Shortlisted for the Kate Greenaway Award 2009. The most overlooked threat in the world today is the loss of peace and tranquility. Can someone find the time and space to stop, think and plant the seeds of change before it’s too late. Sparing, wistful words are brought to life by involving and epic images to make the imagination and the heart soar. The result is a sight to behold.
What the Kate Greenaway Award judges said:
'A breathtaking and magical piece of work, that is wholly original and allows your imagination space to work. Craste makes outstanding use of light to haunting and often poignant effect.'
Here Ward's brief lament for the loss of nature's peace and quiet to rampant urbanization really gets tricked out by elaborate packaging, occasional translucent pages and Craste's hyper-atmospheric digital art. The soft sounds of bees and birds once "touched and warmed the hearts of those FEW who paused and cared to listen," but that was before the OTHERS arrived with immense skyscrapers and so much noise that all thought was driven away.

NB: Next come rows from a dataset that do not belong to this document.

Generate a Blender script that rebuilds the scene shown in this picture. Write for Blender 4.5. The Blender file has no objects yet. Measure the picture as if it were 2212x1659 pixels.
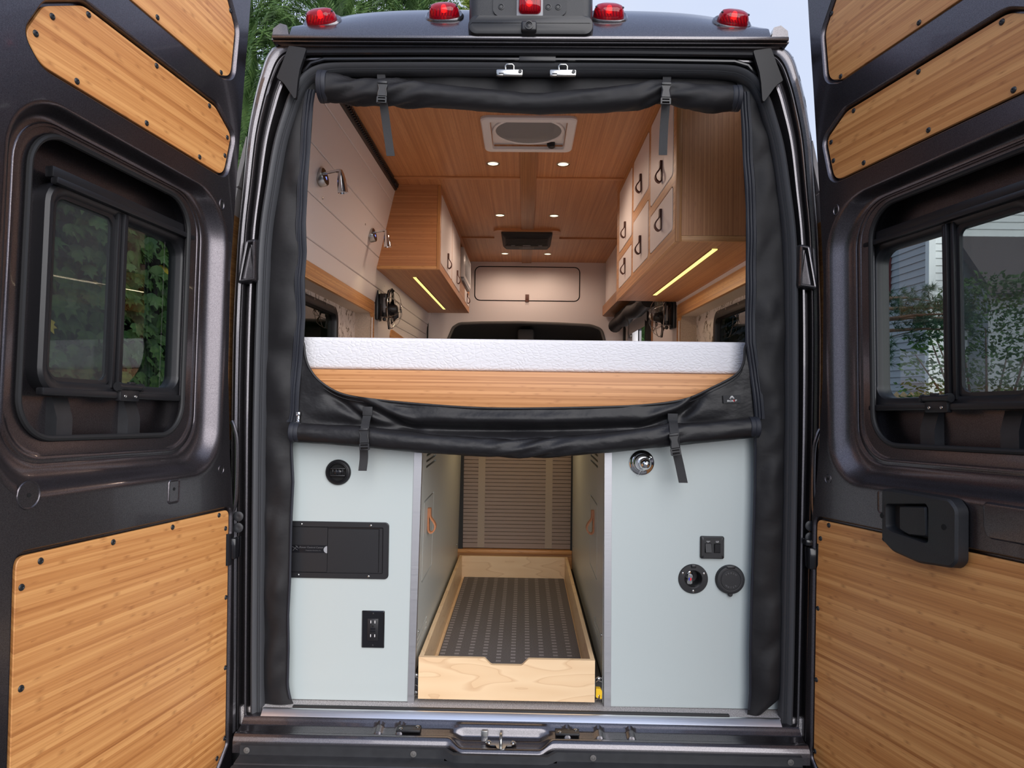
import bpy, bmesh, math, random
from math import pi, sin, cos, radians
from mathutils import Vector, Matrix, noise
from mathutils.geometry import tessellate_polygon

random.seed(7)
scn = bpy.context.scene
col = scn.collection

# ------------------------------------------------------------------ camera
FPX, CX, CY = 1533.0, 1106.0, 829.5
CAM = Vector((0.0, -2.08, 1.53))
_y = Vector((1132 - CX, -(852 - CY), FPX)).normalized()
_x = Vector((1, -0.0135, 0))
_x = (_x - _y * _x.dot(_y)).normalized()
_z = _x.cross(_y)
if _z.y < 0:
    _z = -_z
# rows: image right / up / forward as world vectors
RIGHT = Vector((_x.x, _y.x, _z.x))
UPV = Vector((_x.y, _y.y, _z.y))
FWD = Vector((_x.z, _y.z, _z.z))
cam_d = bpy.data.cameras.new('camera')
cam_d.sensor_fit = 'HORIZONTAL'
cam_d.sensor_width = 36.0
cam_d.lens = FPX / 2212 * 36.0
cam_d.clip_start = 0.05
cam_d.clip_end = 300
cam = bpy.data.objects.new('camera', cam_d)
col.objects.link(cam)
m3 = Matrix((RIGHT, UPV, -FWD)).transposed()
cam.matrix_world = Matrix.Translation(CAM) @ m3.to_4x4()
scn.camera = cam

# ------------------------------------------------------------------ light
world = bpy.data.worlds.new('sky_world')
scn.world = world
world.use_nodes = True
wn = world.node_tree
wn.nodes.clear()
w_out = wn.nodes.new('ShaderNodeOutputWorld')
w_bg = wn.nodes.new('ShaderNodeBackground')
w_tc = wn.nodes.new('ShaderNodeTexCoord')
w_sep = wn.nodes.new('ShaderNodeSeparateXYZ')
w_ramp = wn.nodes.new('ShaderNodeValToRGB')
w_nz = wn.nodes.new('ShaderNodeTexNoise')
w_nz.inputs['Scale'].default_value = 1.6
w_nz.inputs['Detail'].default_value = 5
w_mix = wn.nodes.new('ShaderNodeMixRGB')
w_ramp.color_ramp.elements[0].position = 0.0
w_ramp.color_ramp.elements[0].color = (0.66, 0.76, 0.98, 1)
w_ramp.color_ramp.elements[1].position = 0.9
w_ramp.color_ramp.elements[1].color = (0.52, 0.64, 0.95, 1)
w_mix.inputs['Color2'].default_value = (0.74, 0.81, 0.97, 1)
wn.links.new(w_tc.outputs['Generated'], w_sep.inputs[0])
wn.links.new(w_tc.outputs['Generated'], w_nz.inputs['Vector'])
wn.links.new(w_sep.outputs['Z'], w_ramp.inputs['Fac'])
w_mr = wn.nodes.new('ShaderNodeMapRange')
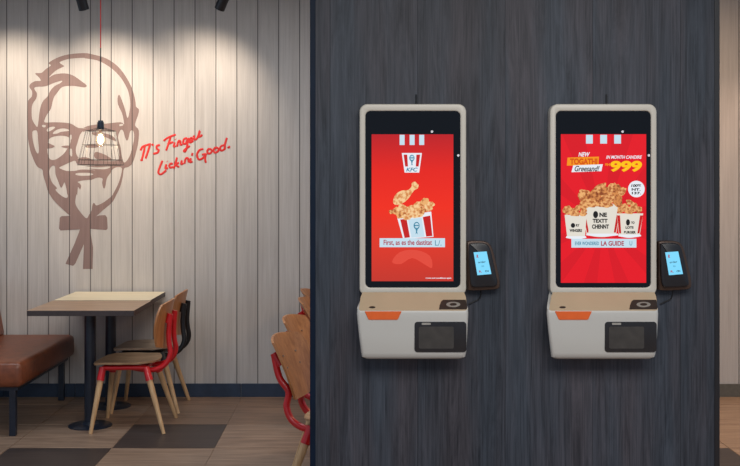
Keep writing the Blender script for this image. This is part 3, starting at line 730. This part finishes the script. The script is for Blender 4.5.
def bucket(x0, x1, xb0, xb1, yt, yb_, lid, lv):
    art('bucket_picture', [(x0,yt),(x1,yt),(xb1,yb_-1.5)]+[(xb1+(xb0-xb1)*k/8, yb_-1.5+2*math.sin(PI*k/8)) for k in range(1,8)]+[(xb0,yb_-1.5)], E_cream, d2, lv)
    if lid:
        art('bucket_stripe', [(x0+.3,yt+2),(x0+3.2,yt+2),(xb0+2.2,yb_-4),(xb0+.2,yb_-4)], E_redd, d2, lv+1); art('bucket_stripe', [(x1-3.2,yt+2),(x1-.3,yt+2),(xb1-.2,yb_-4),(xb1-2.2,yb_-4)], E_redd, d2, lv+1)
bucket(580.6, 621.4, 586.8, 616, 203.6, 236.6, True, 3)
art('bucket_panel', [(589,205.4),(613.8,205.4),(614,234),(588.4,234)], E_cream, d2, 5)
bucket(564.6, 586.6, 567.2, 585, 214.8, 239, False, 7)
bucket(616.8, 643.2, 619, 639.6, 213.4, 237.4, True, 7)
art('bucket_panel', [(622.4,215.2),(637.4,215.2),(637,234.6),(622.4,234.6)], E_cream, d2, 9)
for (x0, x1, y) in ((565.8,586.4,237.2),(586,618.6,234.6),(618.2,641.2,235.6)):
    art('bucket_rim', [(x0+.6,y-1),(x1-.6,y-1),(x1,y+.6)]+[(x1+(x0-x1)*k/8, y+.6+1.4*math.sin(PI*k/8)) for k in range(1,8)]+[(x0,y+.6)], E_white, d2, 10)
big = [(584,196,6,7),(590,199,6,6),(586,203,6,4.6),(596,194,8,5,-.5),(600,187.6,7,3.6,-.5),(606,192,7,5),(612,188,6,4,-.9),(617,190,4.5,6,.3),(622,192,3.2,5.6,.6),(616,198,6,5),(608,199,7,5.5),(598,201,7,5.5),(592,204,6,3.6),(618,203,4.6,4),(605,204.5,8,3.2)]
for i_, e in enumerate(big): art('chicken_picture', lump(*e[:4], 40+i_, e[4] if len(e) > 4 else 0), (E_chk, E_chk3)[i_ % 2], d2, 11+i_*.3)
sml = [(567,210,4,4.6,.4),(572,211.5,4,4,-.3),(578.5,208,5.6,2.8,-.8),(583.6,210.6,3,4.4,.5),(575,213.6,5,2.8,0),(583,214,4,2.2,0)]
for i_, e in enumerate(sml): art('chicken_picture', lump(*e[:4], 70+i_, e[4]), E_chk, d2, 16+i_*.3)
sml2 = [(620.6,210,3.4,3.6,0),(624.6,206.6,3.6,3,-.3),(630,202.6,4.4,2.6,.4),(634,207.6,3.6,4.6,.4),(638.6,209.6,3.4,3.6,.3),(629,210.6,5,3.6,0)]
for i_, e in enumerate(sml2): art('chicken_picture', lump(*e[:4], 90+i_, e[4]), E_chk, d2, 16+i_*.3)
def bt(s, a, b, c, d_): text('bucket_text', s, a, b, c, d_, YK+.0032-.0057, E_blk, d2, bold=.05)
art('bucket_face', ell(595.6, 214.6, 2.5, 3.6, 20), E_blk, d2, 18)
bt('NE', 599.4, 212.6, 607, 217); bt('TEXTT', 592.6, 218.8, 607.6, 222.8); bt('CHENNT', 592, 224.4, 609, 228.8)
art('bucket_face', ell(573.0, 225.4, 2.2, 2.4, 20), E_blk, d2, 18); bt('RY', 576, 224, 579.6, 226.6); bt('WINGERS', 569.6, 229, 582, 232)
art('bucket_face', ell(628.0, 222.4, 2, 3.2, 20), E_blk, d2, 18); bt('YO', 631, 221.4, 634.6, 224); bt('LOTS', 625.6, 226.2, 633.6, 228.8); bt('BURGER', 624, 231, 635.8, 233.6)
art('banner', [(571.4,238.8),(636.4,238.8),(636.4,247.6),(571.4,247.6)], E_blue, d2, 19)
text('banner_text', 'EVER WONDERED', 575, 241.6, 599, 245.2, YK+.0032-.0062, E_teal, d2, bold=.02)
text('banner_text', 'LA GUIDE', 601, 241, 624, 245.8, YK+.0032-.0062, E_txt, d2, bold=.03)
text('banner_text', 'U', 629.6, 241, 632.2, 245.4, YK+.0032-.0062, E_teal, d2)

# card terminals on the wall beside each kiosk
def make_terminal(ox, oy, label):
    t = root_empty('card_terminal', (PX(483+ox, YB), YB, PZ(266+oy, YB)), label, 'card terminal', 'card terminals on the partition')
    q = lambda l: [(x+ox, y+oy) for x, y in l]
    holder = sm([(468.2,241.6),(478,241),(486,241.8),(490,244.6),(493.4,252),(498.6,274),(500,284.5),(497.8,288.6),(490,289.8),(469.6,290.4),(467.6,286),(467.4,262),(467.2,245)], 4)
    h = pxshape('holder', [(1, q(holder))], YB-.045, .047, M_rim, t, bevel=.004, smooth=True)
    body = sm([(470.6,243.6),(479,242.9),(485.6,243.8),(488.8,246.4),(491.6,254),(496.4,276),(497.4,283.4),(495.4,286.2),(489,286.9),(474.6,287.4),(471.6,285.4),(470.4,279),(469.4,262),(469.3,246)], 4)
    b = pxshape('terminal_body', [(1, q(body))], YB-.062, .03, M_body, t, bevel=.005, smooth=True)
    s = pxshape('terminal_screen', [(1, q([(473.6,252.3),(486.6,251.4),(491.4,274),(477.4,275.2)]))], YB-.0626, .002, E_cyan, b)
    Yt = YB-.0632
    sk = -.08
    text('screen_text', 'R', 476.6+ox, 254.6+oy, 478.6+ox, 258+oy, Yt, E_txt, s, bold=.04)
    text('screen_text', 'order', 478+ox, 261+oy, 485.6+ox, 263+oy, Yt, E_blk, s, bold=.01, rot=sk)
    text('screen_text', 'no.', 481.6+ox, 265.4+oy, 484.4+ox, 267+oy, Yt, E_teal, s, rot=sk)
    text('screen_text', 'R.', 479+ox, 270.4+oy, 482+ox, 272.6+oy, Yt, E_txt, s, bold=.03, rot=sk)
    text('screen_text', 'CN', 485+ox, 270.2+oy, 488.6+ox, 272+oy, Yt, E_blk, s, bold=.03, rot=sk)
    cp = [at(x+ox, y+oy, Y) for x, y, Y in ((481,289,YB-.02),(481,294,YB-.014),(479,299,YB-.006),(474,301.5,YB-.006),(471,303,YB-.008),(468.6,304,YB-.008))]
    obj('cable', tube(nb(), spline(cp, 5), .0022, 8), M_cable, t, True)
make_terminal(0, 0, 'black card terminal with glowing blue screen beside the left kiosk')
make_terminal(191.6, 0, 'black card terminal with glowing blue screen beside the right kiosk')

# ------------------------------------------------------------------ light, camera
w = bpy.data.worlds.new('world'); bpy.context.scene.world = w; w.use_nodes = True
bg = w.node_tree.nodes['Background']; bg.inputs[0].default_value = (.62, .78, 1.0, 1); bg.inputs[1].default_value = .52
lamp_area('front_fill_light', (.8, .4, 3.6), (math.radians(35), 0, 0), 3.0, 1.6, 138, (1.0, .95, .88))  # added fill behind the camera, brightens the partition front and kiosks
lamp_area('seating_fill_light', (-1.2, 5.7, 2.97), (0, 0, 0), 2.8, 1.0, 50, (.82, .91, 1.0))  # unseen cool fill added under the ceiling to lift the seating area
lamp_area('passage_fill_light', (2.2, 6.0, 2.97), (0, 0, 0), 1.0, 1.0, 42, (1.0, .68, .40))  # added warm fill that brightens the floor right of the partition
cam = bpy.data.cameras.new('camera'); co = link(bpy.data.objects.new('camera', cam))
co.location = (0, 0, CH); co.rotation_euler = (PI/2, 0, 0)
cam.sensor_width = 36; cam.lens = F*36/740; cam.shift_x = (370-CX)/740; cam.shift_y = -(233-CY)/740
cam.clip_start = .05
bpy.context.scene.camera = co
vs = bpy.context.scene.view_settings
vs.view_transform = 'Standard'; vs.look = 'None'; vs.gamma = 1; vs.exposure = 0; vs.use_curve_mapping = False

Helen Ward trained as an illustrator at Brighton School of Art, under the direction of well-known children's illustrators such as Raymond Briggs, Justin Todd, Chris McEwan and John Vernon Lord. In 1985, her final year at Brighton, Helen was awarded the first Walker Prize for Children's Illustration.
Awards for Helen's work include The National Art Library Awards 1998 and 2001 for The Hare and the Tortoise and her version of Kenneth Grahame's The Wind in the Willows in the Templar Classic series, and The National Art Library Award for The Tin Forest. She was shortlisted for the prestigious Kate Greenaway Award in 2003 for The Cockerel and the Fox. This book also won the award in the children’s trade category at the British Book Design and Production Awards presented in November 2003.